Cataloging Kalispell’s Historic Buildings

By Beacon Staff

In 1925, a pitcher from the first World Series moved from the mound to Main Street in Kalispell.

After his Pittsburg Pirates lost to the Dodgers in the 1903 World Series, John Gus Thompson and his wife homesteaded in the Flathead Valley, and later opened The Pastime Bar, a pool hall and cigar store business at 140 Main Street. Today, the building, which most recently housed the Columbine Gallery, is empty – one of the several that city officials hope to reinvigorate, along with the rest of the downtown area, through a historical designation program.

“We have these wonderful assets downtown,” Katharine Thompson, community development manager for the City of Kalispell, said. “They might just need some buffing up here and there, and the spotlight shone on them.”

Kalispell is in the beginning stages of a survey meant to inventory historic buildings around the city’s downtown core. The effort will also update and likely expand the city’s historic districts, which could bring more property owners there federal and state tax credits for improvement work.

In the 1980s, Kalispell conducted a survey of its historic downtown buildings, chronicling each facility’s history and architectural designs, and established four historic districts around the downtown core. The survey was later updated in 1992.

While the information is “invaluable,” Thompson said “it’s time to take a fresh look at it.” The city has several large, blue binders filled with duplicates of already-copied pages of the survey. The pictures on each page are unrecognizable, since they’re so pixilated or dark. In all, there are only three known sets of the survey information left.

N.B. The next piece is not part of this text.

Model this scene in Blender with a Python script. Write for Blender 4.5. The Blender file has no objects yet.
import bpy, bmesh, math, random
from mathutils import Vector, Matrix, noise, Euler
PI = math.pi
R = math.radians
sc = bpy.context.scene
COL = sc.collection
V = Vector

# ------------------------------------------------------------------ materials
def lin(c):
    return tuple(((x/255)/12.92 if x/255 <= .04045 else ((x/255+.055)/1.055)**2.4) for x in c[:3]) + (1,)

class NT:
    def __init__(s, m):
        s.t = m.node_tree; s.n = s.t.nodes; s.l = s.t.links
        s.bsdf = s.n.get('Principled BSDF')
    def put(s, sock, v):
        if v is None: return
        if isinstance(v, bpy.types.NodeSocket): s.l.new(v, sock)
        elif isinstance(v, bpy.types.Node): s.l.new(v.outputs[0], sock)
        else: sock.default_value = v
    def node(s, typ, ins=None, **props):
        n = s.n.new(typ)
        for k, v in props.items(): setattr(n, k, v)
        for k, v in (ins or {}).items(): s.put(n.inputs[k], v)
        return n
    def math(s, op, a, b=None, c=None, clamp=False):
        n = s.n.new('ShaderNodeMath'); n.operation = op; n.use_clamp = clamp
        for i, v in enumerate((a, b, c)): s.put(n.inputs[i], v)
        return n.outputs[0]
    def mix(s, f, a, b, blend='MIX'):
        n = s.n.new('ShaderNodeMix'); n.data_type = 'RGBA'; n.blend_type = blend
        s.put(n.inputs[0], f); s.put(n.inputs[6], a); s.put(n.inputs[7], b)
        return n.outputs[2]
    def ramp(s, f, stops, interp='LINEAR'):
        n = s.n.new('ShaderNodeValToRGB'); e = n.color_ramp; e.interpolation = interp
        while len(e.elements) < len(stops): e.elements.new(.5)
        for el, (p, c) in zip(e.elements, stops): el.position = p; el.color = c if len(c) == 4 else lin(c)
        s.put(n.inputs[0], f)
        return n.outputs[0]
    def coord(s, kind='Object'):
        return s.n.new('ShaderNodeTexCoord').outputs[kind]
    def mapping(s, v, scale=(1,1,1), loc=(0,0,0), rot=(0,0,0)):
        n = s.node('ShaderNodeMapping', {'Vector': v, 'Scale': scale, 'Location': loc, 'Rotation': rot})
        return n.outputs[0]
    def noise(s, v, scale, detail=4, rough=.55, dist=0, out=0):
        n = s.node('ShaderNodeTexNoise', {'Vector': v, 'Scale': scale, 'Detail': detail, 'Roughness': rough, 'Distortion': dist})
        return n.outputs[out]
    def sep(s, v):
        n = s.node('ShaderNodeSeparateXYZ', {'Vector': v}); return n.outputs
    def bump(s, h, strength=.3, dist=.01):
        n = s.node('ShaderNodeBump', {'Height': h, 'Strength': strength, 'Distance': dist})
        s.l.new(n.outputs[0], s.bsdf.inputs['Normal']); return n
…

Last fall, Kalispell successfully applied for a $12,500 grant from the Montana State Historic Preservation Office to fund an update of the survey information that has already been collected. The city is providing matching money to tackle the project.

The new survey will have an electronic format, making it more accessible to the public and less likely to be lost or destroyed. It will also attempt to enroll buildings on the national historic registry that didn’t meet the 50-year age requirement last time around.

“We’re missing a lot of potential area,” Thompson said. “For example, only the east side of Main is part of the Main Street district, and we know very little about properties on First Avenue East.”

There are 76 buildings within the current districts, which consist of parts of central Main Street, the Flathead County Courthouse area and neighborhoods to the east and west of downtown. To qualify, a district must have a two-to-one ratio of historic buildings to non-historic structures within its boundaries.

The survey, which will be conducted by a Missoula consulting firm, is expected to take about a year to complete. Local citizens are asked to contact the city if they have historical documents, information or photos on downtown-area buildings.

By building on Kalispell’s historic identity, city officials hope to grow the downtown area’s economic engine, by drawing in the nationally growing number of “heritage tourists” – people interested in visiting an area to explore its local historical landmarks and history.

Owners of recognized historic buildings are also eligible for state and federal tax incentive programs, which offer them as much as a 20 percent tax credit on a certified rehabilitation of a recognized historic structure.

A tax credit differs from an income tax deduction. While the deduction lowers the amount of income subject to taxation, a tax credit lowers the amount of tax owed. So, in general, a 20 percent rehabilitation credit equals 20 percent off the amount spent in the project.

The projects can vary widely, from updating plumbing and heating systems to improving outside facades, however, they have to be approved before they take place and can’t damage, destroy or cover materials or features, interior or exterior, that define the building’s historic character.

Enhanced historic districts have been an economic boon for several Montana communities, Rolene Schliesman, an architectural historian with the Montana State Historic Preservation Office, said. Schliesman recently visited Kalispell to meet with property owners and answer their questions about the program.

Livingston and Virginia City are examples of towns where an emphasis on preserving and touting historic buildings has been a financial driver, Schliesman said, including attracting filmmakers.

Thompson’s goals are more modest than Hollywood films: “It’s maybe a different way for downtown to think of itself or market itself.” And if tax incentives could encourage business owners to renovate and open buildings like the old Pastime Bar, “it means a healthier downtown – and that’s good for all of us.”